New Mexico has adopted revisions to its “public accommodations” law that prohibits businesses and business owners from discriminating based on “sexual orientation.” 

The Human Rights Commission found Elaine guilty, and required her to pay $6,600 in attorney fees to the lesbian couple. 

The Huguenins filed an appeal.  In a shocking decision, the New Mexico Supreme Court ruled that the First Amendment right to the free exercise of religion did not apply to business owners such as Huguenin. 

New Mexico’s High Court stated that business owners are compelled to conform their convictions to those of their customers.  In the decision, one of the Justices stated that business owners are required to compromise their religious beliefs “as the price of citizenship.” 

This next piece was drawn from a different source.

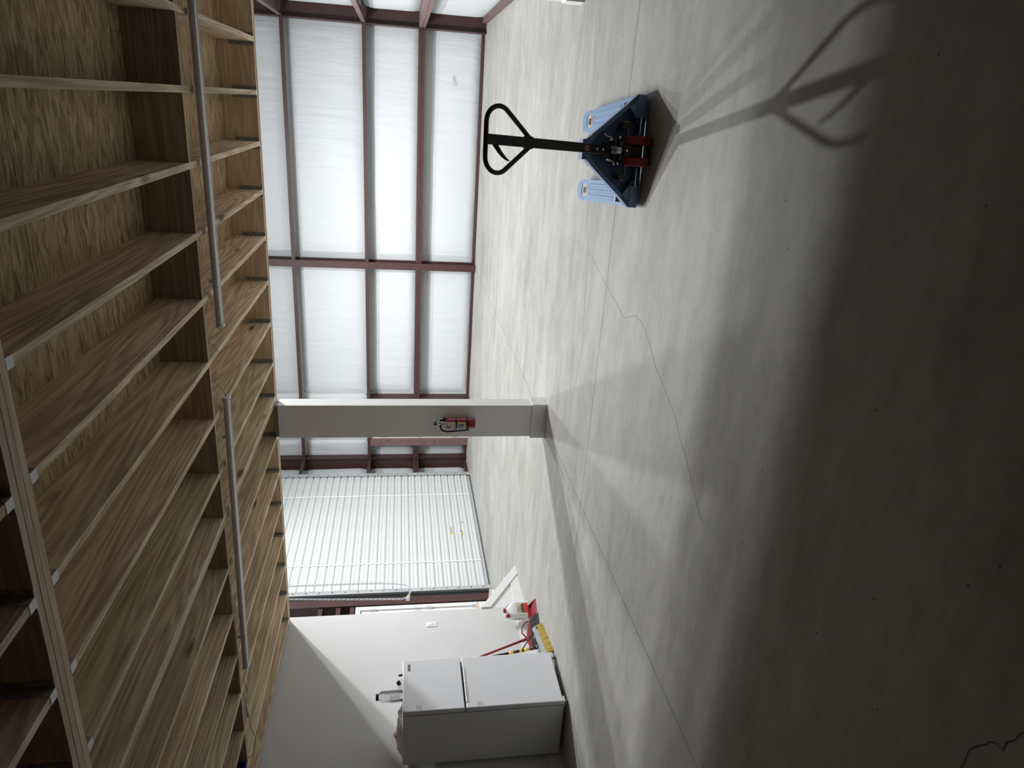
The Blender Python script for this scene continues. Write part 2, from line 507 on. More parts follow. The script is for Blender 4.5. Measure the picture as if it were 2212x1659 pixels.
# ------------------------------------------------------------------ floor: sawn slab panels with recessed joints
floor = struct(box('floor', 'joint', X_LEFT - .1, X_RIGHT + .1, Y_FRONT - .1, Y_BACK + .1, -0.12, -0.012))
g = 0.003
JX, JY = -3.165, 5.01
for (xa, xc) in ((X_LEFT - .1, JX - g), (JX + g, X_RIGHT + .1)):
    for (ya, yc) in ((Y_FRONT - .1, JY - g), (JY + g, Y_BACK + .1)):
        box('floor_slab', 'concrete', xa, xc, ya, yc, -0.012, 0.0, floor)
def crack(pts, wd, seed):
    rr = random.Random(seed)
    P = []
    for (a, b) in zip(pts, pts[1:]):
        n = max(2, int((Vector(b) - Vector(a)).length / 0.05))
        for i in range(n):
            t = i / n
            P.append((a[0] + (b[0] - a[0]) * t + rr.uniform(-.008, .008), a[1] + (b[1] - a[1]) * t + rr.uniform(-.008, .008)))
    P.append(pts[-1])
    vs, fs = [], []
    for i, p in enumerate(P):
        q0, q1 = P[max(i - 1, 0)], P[min(i + 1, len(P) - 1)]
        d = Vector((q1[0] - q0[0], q1[1] - q0[1])).normalized()
        ww = wd * rr.uniform(.4, 1.1)
        vs += [(p[0] - d.y * ww, p[1] + d.x * ww, .0006), (p[0] + d.y * ww, p[1] - d.x * ww, .0006)]
        if i:
            k = 2 * i
            fs.append((k - 2, k - 1, k + 1, k))
    MB().add(vs, fs).build('crack', 'crack', floor)
crack([(.9, 6.16), (.275, 6.036), (-.485, 5.879), (-.863, 5.765), (-1.05, 5.64), (-1.9, 5.5), (-2.35, 5.62)], .0016, 1)
crack([(-1.08, 5.6), (-1.2, 5.1), (-1.25, 4.85), (-1.33, 4.5), (-1.24, 4.28), (-1.26, 4.11), (-1.31, 4.0), (-1.43, 3.82), (-1.48, 3.66), (-1.6, 3.4), (-1.75, 3.15), (-1.95, 2.85)], .0015, 2)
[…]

The U.S. Supreme Court’s rejection to hear the case reflects a remarkable degree of high-level cowardice.  The Court has consistently held throughout the nation’s history that freedom of speech includes not only the right to speak but the “right to refrain from speaking.” 

Federal courts have repeatedly stated that the government cannot coerce private citizens to engage in compelled speech.  The government cannot mandate that an individual communicate a message which they find morally repugnant, including through the artistic license and creative work of a photographer.   

The Huguenins have been represented by the Alliance Defending Freedom (ADF) in this case.  David Cortman, senior counsel for ADF, condemned the Court’s failure to confront this crucial religious liberty case. 

Americans oppose unjust laws that strong-arm citizens to express ideas against their will.  Elaine and numerous other business owners are more than willing to serve any and all customers.What they are not willing to do is to promote messages that violate their core beliefs.  A government that forces any American to create a message contrary to her own convictions is a government that every American should fear.

Tony Perkins, President of the Family Research Council, says the Supreme Court’s refusal to hear the case allows lower courts to trample on the First Amendment rights of conscience of every American. 

Americans are being forced by government to buy Obamacare, and are now being forced to engage in speech with which they morally disagree.  Is our judicial branch writing the epilogue to the American experiment in religious liberty?  Americans cannot be silent any longer to this affront to our First Amendment freedoms.

The New Mexico Supreme Court decision flies in the face of overwhelming public opinion on this issue.  A Rasmussen survey found that more than 80 percent of American agreed that no photographer should be forced under penalty of law to take pictures of a homosexual ceremony.